On appréciera également le générique d'ouverture, original, fait en pâte à modeler et ces dialogues mystiques récités avec solennité par le gourou sur l'amour tantrique, l'amour libre qui se marie ici au mythe de l'Etre unique divisé en deux en constante recherche de sa moitié, pour le peu qu'on ne soit pas trop hermétique au tantrisme et autres théories kharmiques.
Malheureusement ces particularités et atouts divers sont noyés dans une mise en scène d'une extrême platitude qui vient casser la magie du récit, elle même gâchée par le ridicule de certaines histoires qui frisent le plus souvent la farce. On regrettera également que Vivarelli n'ait pas su cette fois mettre en valeur la beauté des paysages naturels qu'il avait à sa disposition, bien mal mis en avant par une photographie quelconque tant et si bien que si la magie du récit ne fonctionne jamais, toute la magie de l'orient est quant à elle désespérément absente.
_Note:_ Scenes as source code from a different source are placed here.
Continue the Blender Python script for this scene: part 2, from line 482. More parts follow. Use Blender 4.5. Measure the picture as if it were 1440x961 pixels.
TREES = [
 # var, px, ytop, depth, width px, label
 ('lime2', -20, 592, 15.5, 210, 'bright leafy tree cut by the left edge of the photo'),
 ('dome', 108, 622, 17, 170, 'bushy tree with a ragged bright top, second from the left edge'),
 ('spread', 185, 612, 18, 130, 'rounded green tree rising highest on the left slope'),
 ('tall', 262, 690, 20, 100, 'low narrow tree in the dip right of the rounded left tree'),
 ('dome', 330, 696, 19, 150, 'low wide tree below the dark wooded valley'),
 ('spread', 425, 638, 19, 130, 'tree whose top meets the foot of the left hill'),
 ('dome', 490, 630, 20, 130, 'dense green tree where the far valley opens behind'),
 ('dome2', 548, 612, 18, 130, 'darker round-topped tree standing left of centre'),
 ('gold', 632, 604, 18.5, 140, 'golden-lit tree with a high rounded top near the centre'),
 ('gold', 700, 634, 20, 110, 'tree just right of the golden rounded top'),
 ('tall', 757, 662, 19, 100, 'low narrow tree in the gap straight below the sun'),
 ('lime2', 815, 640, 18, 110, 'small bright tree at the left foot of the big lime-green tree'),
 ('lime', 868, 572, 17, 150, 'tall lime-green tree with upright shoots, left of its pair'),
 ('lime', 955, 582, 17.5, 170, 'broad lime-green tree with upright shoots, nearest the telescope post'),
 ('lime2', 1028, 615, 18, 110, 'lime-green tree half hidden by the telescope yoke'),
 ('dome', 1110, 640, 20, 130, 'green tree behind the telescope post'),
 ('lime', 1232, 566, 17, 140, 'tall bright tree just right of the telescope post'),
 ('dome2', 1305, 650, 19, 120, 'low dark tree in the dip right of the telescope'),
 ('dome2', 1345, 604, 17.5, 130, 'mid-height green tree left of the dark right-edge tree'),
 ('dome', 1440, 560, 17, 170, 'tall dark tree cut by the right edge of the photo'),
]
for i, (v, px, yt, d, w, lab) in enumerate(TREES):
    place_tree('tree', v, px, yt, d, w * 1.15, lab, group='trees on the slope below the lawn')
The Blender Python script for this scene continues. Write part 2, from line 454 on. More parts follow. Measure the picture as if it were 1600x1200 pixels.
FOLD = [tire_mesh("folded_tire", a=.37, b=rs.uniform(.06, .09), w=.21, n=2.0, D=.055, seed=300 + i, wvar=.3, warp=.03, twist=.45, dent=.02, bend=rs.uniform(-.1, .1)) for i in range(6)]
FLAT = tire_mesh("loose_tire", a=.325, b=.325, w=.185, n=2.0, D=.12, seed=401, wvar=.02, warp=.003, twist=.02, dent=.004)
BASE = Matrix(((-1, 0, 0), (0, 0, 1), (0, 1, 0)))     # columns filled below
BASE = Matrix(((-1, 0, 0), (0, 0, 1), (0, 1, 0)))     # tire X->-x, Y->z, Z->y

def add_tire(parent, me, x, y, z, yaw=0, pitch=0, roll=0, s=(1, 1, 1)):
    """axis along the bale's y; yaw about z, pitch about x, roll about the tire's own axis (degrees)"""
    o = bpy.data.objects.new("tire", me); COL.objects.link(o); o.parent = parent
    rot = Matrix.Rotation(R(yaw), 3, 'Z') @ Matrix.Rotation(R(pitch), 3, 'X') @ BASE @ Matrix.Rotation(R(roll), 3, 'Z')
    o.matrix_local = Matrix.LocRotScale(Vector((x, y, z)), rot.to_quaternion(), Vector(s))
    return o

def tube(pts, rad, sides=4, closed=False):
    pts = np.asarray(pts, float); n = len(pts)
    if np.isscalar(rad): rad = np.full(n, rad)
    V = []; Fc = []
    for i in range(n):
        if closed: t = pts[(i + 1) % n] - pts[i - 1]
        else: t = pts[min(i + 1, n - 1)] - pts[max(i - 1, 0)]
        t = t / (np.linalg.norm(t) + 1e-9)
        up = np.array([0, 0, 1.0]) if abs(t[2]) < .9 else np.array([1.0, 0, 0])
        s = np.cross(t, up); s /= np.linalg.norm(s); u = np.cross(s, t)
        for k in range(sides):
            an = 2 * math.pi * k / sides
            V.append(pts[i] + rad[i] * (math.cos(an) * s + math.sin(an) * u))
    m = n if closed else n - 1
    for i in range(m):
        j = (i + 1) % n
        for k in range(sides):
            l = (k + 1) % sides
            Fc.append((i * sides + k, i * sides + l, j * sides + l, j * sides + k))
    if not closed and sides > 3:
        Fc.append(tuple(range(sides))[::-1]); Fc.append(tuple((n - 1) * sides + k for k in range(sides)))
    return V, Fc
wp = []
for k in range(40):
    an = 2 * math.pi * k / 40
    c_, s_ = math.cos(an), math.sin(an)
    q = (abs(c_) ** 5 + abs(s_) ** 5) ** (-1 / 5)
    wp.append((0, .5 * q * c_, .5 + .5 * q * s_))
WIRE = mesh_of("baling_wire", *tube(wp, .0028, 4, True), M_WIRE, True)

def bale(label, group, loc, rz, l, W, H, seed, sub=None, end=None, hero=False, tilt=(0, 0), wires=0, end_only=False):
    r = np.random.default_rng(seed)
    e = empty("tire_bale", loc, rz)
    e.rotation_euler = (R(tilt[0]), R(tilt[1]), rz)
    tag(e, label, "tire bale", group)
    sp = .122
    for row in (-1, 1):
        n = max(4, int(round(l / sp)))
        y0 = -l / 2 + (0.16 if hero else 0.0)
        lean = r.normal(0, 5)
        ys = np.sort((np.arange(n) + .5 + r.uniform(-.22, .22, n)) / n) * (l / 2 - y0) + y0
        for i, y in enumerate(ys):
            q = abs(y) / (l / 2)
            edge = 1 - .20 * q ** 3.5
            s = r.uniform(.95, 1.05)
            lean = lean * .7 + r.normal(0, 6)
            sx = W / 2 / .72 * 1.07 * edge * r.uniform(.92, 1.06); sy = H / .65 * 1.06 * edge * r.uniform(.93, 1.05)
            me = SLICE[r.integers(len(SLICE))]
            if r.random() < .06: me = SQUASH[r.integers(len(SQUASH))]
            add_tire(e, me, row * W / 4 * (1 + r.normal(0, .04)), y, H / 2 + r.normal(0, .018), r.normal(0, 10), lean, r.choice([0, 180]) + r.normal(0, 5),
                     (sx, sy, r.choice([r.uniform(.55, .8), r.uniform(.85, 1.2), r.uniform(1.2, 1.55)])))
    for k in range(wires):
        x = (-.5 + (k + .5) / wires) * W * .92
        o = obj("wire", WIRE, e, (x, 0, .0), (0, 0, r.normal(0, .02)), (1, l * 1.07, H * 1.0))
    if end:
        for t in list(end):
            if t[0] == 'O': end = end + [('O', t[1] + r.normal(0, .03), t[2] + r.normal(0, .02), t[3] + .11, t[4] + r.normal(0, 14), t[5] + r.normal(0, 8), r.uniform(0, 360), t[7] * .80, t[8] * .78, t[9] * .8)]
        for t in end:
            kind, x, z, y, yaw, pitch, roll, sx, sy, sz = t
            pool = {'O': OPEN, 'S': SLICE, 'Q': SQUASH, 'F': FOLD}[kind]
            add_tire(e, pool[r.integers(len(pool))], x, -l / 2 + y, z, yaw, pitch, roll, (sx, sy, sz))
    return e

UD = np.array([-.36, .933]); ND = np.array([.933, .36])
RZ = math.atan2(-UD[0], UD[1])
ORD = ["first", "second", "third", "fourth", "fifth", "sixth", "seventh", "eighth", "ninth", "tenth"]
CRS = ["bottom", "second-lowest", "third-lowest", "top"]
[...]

Uniquement interprété par des acteurs indiens, plutôt justes, Codice d'amore orientale fait partie de ces petites curiosités exotico-érotiques qu'il est toujours agréable de découvrir quelques soient leurs défauts. Le film de Vivarelli même privé de cette magie orientale enchanteresse, aussi tiède soit il sur le plan érotique, est avant tout un vertigineux plongeon dans l'ésotérisme et la philosophie indienne, un produit à l'image même de ces années bonheur où liberté sexuelle, amour libre, quêtes mystiques et recherche du bonheur absolu étaient dans l'air du temps, ces années peace and love où dans un nuage de fumée pourpre aux senteurs d'herbes interdites on s'aimait tout en tentant de toucher Dieu du bout du doigt au son de Ravi Shankar. Codice d'amore orientale se laisse voir pour le plaisir des yeux et comme un témoignage d'une époque bénie aujourd'hui bien révolue. Vivarelli quittera l'Inde et se replongera au coeur des Caraïbes l'année suivante avec le rarissime Nella misera in cui.